Task prompt ▸ Can you reproduce the data beneath, keeping every line exact?
# # #
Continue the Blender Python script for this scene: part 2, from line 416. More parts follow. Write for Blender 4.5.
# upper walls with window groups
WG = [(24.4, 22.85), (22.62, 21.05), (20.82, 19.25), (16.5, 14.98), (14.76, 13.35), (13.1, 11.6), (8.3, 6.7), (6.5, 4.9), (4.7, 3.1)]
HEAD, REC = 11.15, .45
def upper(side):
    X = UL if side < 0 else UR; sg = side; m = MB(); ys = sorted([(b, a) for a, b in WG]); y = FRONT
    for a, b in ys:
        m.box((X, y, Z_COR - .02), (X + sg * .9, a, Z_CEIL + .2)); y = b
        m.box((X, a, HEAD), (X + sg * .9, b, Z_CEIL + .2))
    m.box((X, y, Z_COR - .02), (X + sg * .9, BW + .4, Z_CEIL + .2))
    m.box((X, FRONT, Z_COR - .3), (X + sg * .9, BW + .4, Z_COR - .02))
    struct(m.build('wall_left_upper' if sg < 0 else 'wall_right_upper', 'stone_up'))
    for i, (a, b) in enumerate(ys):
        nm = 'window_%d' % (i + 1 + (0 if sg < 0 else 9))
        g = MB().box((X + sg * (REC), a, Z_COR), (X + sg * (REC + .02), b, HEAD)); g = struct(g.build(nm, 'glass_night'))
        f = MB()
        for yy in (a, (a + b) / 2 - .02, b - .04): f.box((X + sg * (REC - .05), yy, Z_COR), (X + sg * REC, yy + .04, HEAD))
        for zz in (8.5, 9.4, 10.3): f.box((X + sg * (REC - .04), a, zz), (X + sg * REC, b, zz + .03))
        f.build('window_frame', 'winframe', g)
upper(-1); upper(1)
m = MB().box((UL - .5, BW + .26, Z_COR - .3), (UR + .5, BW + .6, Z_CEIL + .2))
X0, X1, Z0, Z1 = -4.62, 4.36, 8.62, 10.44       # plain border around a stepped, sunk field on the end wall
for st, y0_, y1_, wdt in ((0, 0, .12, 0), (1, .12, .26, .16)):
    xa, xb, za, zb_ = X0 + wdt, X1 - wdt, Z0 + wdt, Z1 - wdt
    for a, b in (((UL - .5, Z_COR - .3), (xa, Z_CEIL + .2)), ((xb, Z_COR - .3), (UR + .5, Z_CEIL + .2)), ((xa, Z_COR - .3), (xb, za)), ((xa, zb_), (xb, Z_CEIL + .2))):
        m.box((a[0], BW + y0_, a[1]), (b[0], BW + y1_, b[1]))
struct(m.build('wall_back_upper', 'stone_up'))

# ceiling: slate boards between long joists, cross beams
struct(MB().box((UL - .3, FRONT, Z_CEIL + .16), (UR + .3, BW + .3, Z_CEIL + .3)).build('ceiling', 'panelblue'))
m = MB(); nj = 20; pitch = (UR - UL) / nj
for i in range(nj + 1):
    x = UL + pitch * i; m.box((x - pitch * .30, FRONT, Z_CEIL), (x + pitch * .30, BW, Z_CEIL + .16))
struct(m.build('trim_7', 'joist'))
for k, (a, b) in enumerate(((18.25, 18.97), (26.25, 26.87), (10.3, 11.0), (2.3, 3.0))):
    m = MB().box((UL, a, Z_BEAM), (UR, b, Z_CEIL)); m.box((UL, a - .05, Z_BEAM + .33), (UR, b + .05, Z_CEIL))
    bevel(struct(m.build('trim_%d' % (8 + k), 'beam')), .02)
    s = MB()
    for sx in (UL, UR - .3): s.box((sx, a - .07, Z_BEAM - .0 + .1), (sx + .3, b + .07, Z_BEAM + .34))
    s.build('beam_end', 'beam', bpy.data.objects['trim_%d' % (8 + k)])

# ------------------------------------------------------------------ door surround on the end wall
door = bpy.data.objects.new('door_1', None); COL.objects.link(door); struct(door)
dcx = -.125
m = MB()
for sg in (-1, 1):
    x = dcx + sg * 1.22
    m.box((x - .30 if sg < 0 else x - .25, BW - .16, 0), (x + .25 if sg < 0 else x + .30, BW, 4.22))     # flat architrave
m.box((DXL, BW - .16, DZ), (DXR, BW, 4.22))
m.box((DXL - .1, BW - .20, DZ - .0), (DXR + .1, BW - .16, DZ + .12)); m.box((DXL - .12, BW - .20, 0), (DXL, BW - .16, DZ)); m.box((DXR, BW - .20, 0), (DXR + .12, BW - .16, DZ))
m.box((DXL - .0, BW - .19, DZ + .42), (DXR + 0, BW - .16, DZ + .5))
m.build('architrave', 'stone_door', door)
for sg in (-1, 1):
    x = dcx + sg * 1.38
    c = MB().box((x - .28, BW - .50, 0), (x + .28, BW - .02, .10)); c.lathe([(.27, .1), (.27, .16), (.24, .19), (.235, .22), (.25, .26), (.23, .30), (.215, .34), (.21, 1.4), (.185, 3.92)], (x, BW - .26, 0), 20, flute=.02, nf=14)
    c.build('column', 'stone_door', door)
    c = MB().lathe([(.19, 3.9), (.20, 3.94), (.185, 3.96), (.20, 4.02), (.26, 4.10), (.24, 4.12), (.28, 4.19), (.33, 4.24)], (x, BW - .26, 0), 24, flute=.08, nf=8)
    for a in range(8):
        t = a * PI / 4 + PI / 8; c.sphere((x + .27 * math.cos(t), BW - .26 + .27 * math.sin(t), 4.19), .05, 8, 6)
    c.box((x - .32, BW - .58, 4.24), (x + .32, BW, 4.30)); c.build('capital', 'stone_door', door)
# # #
Response ▸
Continue the Blender Python script for this scene: part 2, from line 416. More parts follow. Write for Blender 4.5.
# upper walls with window groups
WG = [(24.4, 22.85), (22.62, 21.05), (20.82, 19.25), (16.5, 14.98), (14.76, 13.35), (13.1, 11.6), (8.3, 6.7), (6.5, 4.9), (4.7, 3.1)]
HEAD, REC = 11.15, .45
def upper(side):
    X = UL if side < 0 else UR; sg = side; m = MB(); ys = sorted([(b, a) for a, b in WG]); y = FRONT
    for a, b in ys:
        m.box((X, y, Z_COR - .02), (X + sg * .9, a, Z_CEIL + .2)); y = b
        m.box((X, a, HEAD), (X + sg * .9, b, Z_CEIL + .2))
    m.box((X, y, Z_COR - .02), (X + sg * .9, BW + .4, Z_CEIL + .2))
    m.box((X, FRONT, Z_COR - .3), (X + sg * .9, BW + .4, Z_COR - .02))
    struct(m.build('wall_left_upper' if sg < 0 else 'wall_right_upper', 'stone_up'))
    for i, (a, b) in enumerate(ys):
        nm = 'window_%d' % (i + 1 + (0 if sg < 0 else 9))
        g = MB().box((X + sg * (REC), a, Z_COR), (X + sg * (REC + .02), b, HEAD)); g = struct(g.build(nm, 'glass_night'))
        f = MB()
        for yy in (a, (a + b) / 2 - .02, b - .04): f.box((X + sg * (REC - .05), yy, Z_COR), (X + sg * REC, yy + .04, HEAD))
        for zz in (8.5, 9.4, 10.3): f.box((X + sg * (REC - .04), a, zz), (X + sg * REC, b, zz + .03))
        f.build('window_frame', 'winframe', g)
upper(-1); upper(1)
m = MB().box((UL - .5, BW + .26, Z_COR - .3), (UR + .5, BW + .6, Z_CEIL + .2))
X0, X1, Z0, Z1 = -4.62, 4.36, 8.62, 10.44       # plain border around a stepped, sunk field on the end wall
for st, y0_, y1_, wdt in ((0, 0, .12, 0), (1, .12, .26, .16)):
    xa, xb, za, zb_ = X0 + wdt, X1 - wdt, Z0 + wdt, Z1 - wdt
    for a, b in (((UL - .5, Z_COR - .3), (xa, Z_CEIL + .2)), ((xb, Z_COR - .3), (UR + .5, Z_CEIL + .2)), ((xa, Z_COR - .3), (xb, za)), ((xa, zb_), (xb, Z_CEIL + .2))):
        m.box((a[0], BW + y0_, a[1]), (b[0], BW + y1_, b[1]))
struct(m.build('wall_back_upper', 'stone_up'))

# ceiling: slate boards between long joists, cross beams
struct(MB().box((UL - .3, FRONT, Z_CEIL + .16), (UR + .3, BW + .3, Z_CEIL + .3)).build('ceiling', 'panelblue'))
m = MB(); nj = 20; pitch = (UR - UL) / nj
for i in range(nj + 1):
    x = UL + pitch * i; m.box((x - pitch * .30, FRONT, Z_CEIL), (x + pitch * .30, BW, Z_CEIL + .16))
struct(m.build('trim_7', 'joist'))
for k, (a, b) in enumerate(((18.25, 18.97), (26.25, 26.87), (10.3, 11.0), (2.3, 3.0))):
    m = MB().box((UL, a, Z_BEAM), (UR, b, Z_CEIL)); m.box((UL, a - .05, Z_BEAM + .33), (UR, b + .05, Z_CEIL))
    bevel(struct(m.build('trim_%d' % (8 + k), 'beam')), .02)
    s = MB()
    for sx in (UL, UR - .3): s.box((sx, a - .07, Z_BEAM - .0 + .1), (sx + .3, b + .07, Z_BEAM + .34))
    s.build('beam_end', 'beam', bpy.data.objects['trim_%d' % (8 + k)])

# ------------------------------------------------------------------ door surround on the end wall
door = bpy.data.objects.new('door_1', None); COL.objects.link(door); struct(door)
dcx = -.125
m = MB()
for sg in (-1, 1):
    x = dcx + sg * 1.22
    m.box((x - .30 if sg < 0 else x - .25, BW - .16, 0), (x + .25 if sg < 0 else x + .30, BW, 4.22))     # flat architrave
m.box((DXL, BW - .16, DZ), (DXR, BW, 4.22))
m.box((DXL - .1, BW - .20, DZ - .0), (DXR + .1, BW - .16, DZ + .12)); m.box((DXL - .12, BW - .20, 0), (DXL, BW - .16, DZ)); m.box((DXR, BW - .20, 0), (DXR + .12, BW - .16, DZ))
m.box((DXL - .0, BW - .19, DZ + .42), (DXR + 0, BW - .16, DZ + .5))
m.build('architrave', 'stone_door', door)
for sg in (-1, 1):
    x = dcx + sg * 1.38
    c = MB().box((x - .28, BW - .50, 0), (x + .28, BW - .02, .10)); c.lathe([(.27, .1), (.27, .16), (.24, .19), (.235, .22), (.25, .26), (.23, .30), (.215, .34), (.21, 1.4), (.185, 3.92)], (x, BW - .26, 0), 20, flute=.02, nf=14)
    c.build('column', 'stone_door', door)
    c = MB().lathe([(.19, 3.9), (.20, 3.94), (.185, 3.96), (.20, 4.02), (.26, 4.10), (.24, 4.12), (.28, 4.19), (.33, 4.24)], (x, BW - .26, 0), 24, flute=.08, nf=8)
    for a in range(8):
        t = a * PI / 4 + PI / 8; c.sphere((x + .27 * math.cos(t), BW - .26 + .27 * math.sin(t), 4.19), .05, 8, 6)
    c.box((x - .32, BW - .58, 4.24), (x + .32, BW, 4.30)); c.build('capital', 'stone_door', door)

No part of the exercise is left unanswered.